**Data section**
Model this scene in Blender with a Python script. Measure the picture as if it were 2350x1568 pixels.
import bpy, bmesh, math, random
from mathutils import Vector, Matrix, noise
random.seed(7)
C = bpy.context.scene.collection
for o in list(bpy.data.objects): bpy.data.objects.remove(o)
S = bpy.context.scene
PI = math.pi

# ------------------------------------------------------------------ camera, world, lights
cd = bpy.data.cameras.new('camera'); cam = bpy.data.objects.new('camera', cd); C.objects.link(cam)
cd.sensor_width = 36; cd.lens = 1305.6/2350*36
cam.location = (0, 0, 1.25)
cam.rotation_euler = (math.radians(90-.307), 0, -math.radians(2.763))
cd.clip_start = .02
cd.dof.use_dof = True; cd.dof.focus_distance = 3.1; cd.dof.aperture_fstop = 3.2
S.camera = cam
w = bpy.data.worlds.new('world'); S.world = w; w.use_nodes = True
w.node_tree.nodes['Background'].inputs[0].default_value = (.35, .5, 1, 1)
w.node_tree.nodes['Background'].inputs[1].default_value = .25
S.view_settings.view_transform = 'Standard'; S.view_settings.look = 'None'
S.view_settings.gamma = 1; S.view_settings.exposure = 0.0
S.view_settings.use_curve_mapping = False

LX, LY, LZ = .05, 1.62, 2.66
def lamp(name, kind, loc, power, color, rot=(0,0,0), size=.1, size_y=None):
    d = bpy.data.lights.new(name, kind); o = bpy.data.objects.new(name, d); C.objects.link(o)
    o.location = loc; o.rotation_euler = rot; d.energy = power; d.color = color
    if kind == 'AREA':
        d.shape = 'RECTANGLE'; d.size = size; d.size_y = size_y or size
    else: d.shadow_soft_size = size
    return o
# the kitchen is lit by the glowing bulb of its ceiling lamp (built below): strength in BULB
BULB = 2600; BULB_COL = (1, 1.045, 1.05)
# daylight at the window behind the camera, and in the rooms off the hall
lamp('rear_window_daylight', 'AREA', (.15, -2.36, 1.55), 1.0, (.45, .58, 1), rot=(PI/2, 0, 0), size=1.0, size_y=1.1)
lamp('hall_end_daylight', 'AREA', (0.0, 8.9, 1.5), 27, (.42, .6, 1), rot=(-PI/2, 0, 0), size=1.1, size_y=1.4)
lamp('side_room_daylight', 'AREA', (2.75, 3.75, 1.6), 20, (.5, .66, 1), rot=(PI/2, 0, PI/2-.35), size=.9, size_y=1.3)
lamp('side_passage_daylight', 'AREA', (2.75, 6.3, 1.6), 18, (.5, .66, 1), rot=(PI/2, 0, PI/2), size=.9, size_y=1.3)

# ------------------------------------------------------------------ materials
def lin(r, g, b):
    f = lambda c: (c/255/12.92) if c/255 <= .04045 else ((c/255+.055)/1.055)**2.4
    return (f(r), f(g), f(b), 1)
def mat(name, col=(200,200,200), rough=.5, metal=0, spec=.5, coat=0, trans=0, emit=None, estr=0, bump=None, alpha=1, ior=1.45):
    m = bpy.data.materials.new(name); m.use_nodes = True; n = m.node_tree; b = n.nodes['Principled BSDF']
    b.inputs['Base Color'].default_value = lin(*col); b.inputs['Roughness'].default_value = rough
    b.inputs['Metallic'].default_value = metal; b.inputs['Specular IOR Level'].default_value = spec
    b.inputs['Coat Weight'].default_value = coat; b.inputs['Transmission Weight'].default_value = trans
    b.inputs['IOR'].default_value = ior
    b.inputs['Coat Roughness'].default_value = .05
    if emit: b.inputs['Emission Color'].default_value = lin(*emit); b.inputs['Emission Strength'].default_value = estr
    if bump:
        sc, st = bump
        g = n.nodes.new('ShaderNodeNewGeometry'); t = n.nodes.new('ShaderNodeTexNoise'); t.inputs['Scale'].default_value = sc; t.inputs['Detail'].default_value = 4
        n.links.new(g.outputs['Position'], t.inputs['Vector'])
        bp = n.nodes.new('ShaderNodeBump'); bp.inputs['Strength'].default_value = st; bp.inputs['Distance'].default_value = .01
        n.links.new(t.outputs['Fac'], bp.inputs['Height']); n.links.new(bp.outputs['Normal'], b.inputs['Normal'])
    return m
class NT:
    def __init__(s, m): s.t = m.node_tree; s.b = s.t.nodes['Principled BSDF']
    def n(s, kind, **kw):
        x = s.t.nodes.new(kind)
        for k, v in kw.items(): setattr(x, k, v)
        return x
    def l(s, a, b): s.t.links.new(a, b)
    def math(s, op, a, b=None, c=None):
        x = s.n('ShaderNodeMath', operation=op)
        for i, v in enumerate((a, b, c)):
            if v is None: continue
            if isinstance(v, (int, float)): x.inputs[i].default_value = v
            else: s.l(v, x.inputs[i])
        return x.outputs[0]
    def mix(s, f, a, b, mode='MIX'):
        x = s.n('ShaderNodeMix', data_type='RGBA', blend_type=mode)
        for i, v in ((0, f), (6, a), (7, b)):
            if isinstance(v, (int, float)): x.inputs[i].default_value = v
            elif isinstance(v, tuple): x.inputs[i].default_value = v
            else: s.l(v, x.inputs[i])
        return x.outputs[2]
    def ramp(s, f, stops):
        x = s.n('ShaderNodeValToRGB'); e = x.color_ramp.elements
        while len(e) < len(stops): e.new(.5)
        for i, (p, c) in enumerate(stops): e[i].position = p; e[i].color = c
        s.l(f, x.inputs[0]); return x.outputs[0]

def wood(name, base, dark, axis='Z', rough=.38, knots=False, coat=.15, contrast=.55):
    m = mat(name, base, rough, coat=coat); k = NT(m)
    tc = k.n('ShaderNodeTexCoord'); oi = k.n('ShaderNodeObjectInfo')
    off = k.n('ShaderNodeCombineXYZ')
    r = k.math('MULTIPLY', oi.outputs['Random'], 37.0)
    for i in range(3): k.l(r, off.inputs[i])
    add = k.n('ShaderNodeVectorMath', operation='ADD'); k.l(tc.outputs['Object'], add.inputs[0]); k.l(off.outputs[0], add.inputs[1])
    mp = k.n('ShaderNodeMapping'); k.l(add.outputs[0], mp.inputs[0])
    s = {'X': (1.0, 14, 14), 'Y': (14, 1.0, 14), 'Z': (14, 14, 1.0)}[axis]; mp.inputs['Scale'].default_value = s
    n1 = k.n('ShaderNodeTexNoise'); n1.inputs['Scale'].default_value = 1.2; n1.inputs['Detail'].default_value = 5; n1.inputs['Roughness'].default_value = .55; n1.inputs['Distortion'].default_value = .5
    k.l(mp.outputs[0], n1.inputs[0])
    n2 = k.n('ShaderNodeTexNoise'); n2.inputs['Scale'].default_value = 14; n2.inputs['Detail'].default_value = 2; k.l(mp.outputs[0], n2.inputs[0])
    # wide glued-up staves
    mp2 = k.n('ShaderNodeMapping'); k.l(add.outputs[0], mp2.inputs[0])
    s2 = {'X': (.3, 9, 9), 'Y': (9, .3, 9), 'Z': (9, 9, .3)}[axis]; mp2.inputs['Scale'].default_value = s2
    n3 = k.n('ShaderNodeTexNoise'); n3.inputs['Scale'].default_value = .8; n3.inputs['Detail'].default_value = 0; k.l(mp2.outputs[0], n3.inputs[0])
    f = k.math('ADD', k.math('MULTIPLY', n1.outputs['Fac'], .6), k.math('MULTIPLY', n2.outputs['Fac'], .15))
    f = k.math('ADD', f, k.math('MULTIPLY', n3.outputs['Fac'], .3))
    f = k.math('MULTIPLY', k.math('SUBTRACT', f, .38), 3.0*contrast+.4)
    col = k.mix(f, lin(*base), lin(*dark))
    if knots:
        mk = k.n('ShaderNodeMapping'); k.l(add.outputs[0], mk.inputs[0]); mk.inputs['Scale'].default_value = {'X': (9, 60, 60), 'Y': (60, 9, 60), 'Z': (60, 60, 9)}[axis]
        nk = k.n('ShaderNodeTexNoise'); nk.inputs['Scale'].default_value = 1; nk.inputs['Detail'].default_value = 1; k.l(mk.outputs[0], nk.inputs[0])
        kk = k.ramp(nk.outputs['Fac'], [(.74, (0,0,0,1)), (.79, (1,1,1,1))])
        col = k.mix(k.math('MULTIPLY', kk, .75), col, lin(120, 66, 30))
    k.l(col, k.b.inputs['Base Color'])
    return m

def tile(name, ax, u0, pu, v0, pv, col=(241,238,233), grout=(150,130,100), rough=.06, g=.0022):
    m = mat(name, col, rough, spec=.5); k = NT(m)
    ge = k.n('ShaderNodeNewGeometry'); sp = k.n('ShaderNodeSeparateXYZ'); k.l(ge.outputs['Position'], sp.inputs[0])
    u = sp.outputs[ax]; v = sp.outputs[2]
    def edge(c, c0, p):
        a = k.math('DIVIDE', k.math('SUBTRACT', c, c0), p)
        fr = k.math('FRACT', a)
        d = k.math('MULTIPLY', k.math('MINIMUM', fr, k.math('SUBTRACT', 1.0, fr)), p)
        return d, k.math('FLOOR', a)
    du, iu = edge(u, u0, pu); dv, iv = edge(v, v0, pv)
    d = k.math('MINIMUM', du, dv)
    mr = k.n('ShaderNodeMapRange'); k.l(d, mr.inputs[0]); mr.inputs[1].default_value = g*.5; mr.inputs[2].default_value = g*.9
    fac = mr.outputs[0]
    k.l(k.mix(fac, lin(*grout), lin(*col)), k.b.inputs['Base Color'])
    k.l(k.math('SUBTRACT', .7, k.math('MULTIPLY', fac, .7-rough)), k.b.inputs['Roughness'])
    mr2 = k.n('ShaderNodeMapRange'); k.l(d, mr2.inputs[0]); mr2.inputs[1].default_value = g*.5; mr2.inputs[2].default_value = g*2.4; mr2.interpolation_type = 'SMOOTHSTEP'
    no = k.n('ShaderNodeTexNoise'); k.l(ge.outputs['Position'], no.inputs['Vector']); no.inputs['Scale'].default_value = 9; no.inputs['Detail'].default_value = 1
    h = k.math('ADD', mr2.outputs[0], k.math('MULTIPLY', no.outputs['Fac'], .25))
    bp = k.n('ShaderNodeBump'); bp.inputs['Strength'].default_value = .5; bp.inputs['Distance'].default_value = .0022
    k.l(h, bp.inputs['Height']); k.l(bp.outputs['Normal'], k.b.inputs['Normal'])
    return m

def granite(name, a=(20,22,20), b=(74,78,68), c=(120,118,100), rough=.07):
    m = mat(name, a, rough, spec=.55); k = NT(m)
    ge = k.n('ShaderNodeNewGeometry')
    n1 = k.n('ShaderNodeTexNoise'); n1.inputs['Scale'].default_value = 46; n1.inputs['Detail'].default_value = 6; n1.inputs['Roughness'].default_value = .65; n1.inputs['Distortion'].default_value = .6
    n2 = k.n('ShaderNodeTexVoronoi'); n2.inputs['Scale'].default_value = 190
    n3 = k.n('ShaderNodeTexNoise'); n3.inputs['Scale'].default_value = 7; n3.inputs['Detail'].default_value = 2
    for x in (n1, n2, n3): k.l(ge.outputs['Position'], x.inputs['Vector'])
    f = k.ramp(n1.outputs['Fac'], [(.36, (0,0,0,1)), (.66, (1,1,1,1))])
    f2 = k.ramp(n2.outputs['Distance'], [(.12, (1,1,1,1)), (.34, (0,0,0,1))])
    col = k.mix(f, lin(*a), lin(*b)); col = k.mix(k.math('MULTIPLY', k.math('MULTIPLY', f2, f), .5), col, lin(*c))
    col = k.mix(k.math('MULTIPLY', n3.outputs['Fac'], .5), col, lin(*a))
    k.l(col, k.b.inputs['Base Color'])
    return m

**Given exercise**
Give again, word for word, the lines of the listing, starting at its first line and ending with the line containing "S.view_settings.use_curve_mapping = False".

**Output**
Model this scene in Blender with a Python script. Measure the picture as if it were 2350x1568 pixels.
import bpy, bmesh, math, random
from mathutils import Vector, Matrix, noise
random.seed(7)
C = bpy.context.scene.collection
for o in list(bpy.data.objects): bpy.data.objects.remove(o)
S = bpy.context.scene
PI = math.pi

# ------------------------------------------------------------------ camera, world, lights
cd = bpy.data.cameras.new('camera'); cam = bpy.data.objects.new('camera', cd); C.objects.link(cam)
cd.sensor_width = 36; cd.lens = 1305.6/2350*36
cam.location = (0, 0, 1.25)
cam.rotation_euler = (math.radians(90-.307), 0, -math.radians(2.763))
cd.clip_start = .02
cd.dof.use_dof = True; cd.dof.focus_distance = 3.1; cd.dof.aperture_fstop = 3.2
S.camera = cam
w = bpy.data.worlds.new('world'); S.world = w; w.use_nodes = True
w.node_tree.nodes['Background'].inputs[0].default_value = (.35, .5, 1, 1)
w.node_tree.nodes['Background'].inputs[1].default_value = .25
S.view_settings.view_transform = 'Standard'; S.view_settings.look = 'None'
S.view_settings.gamma = 1; S.view_settings.exposure = 0.0
S.view_settings.use_curve_mapping = False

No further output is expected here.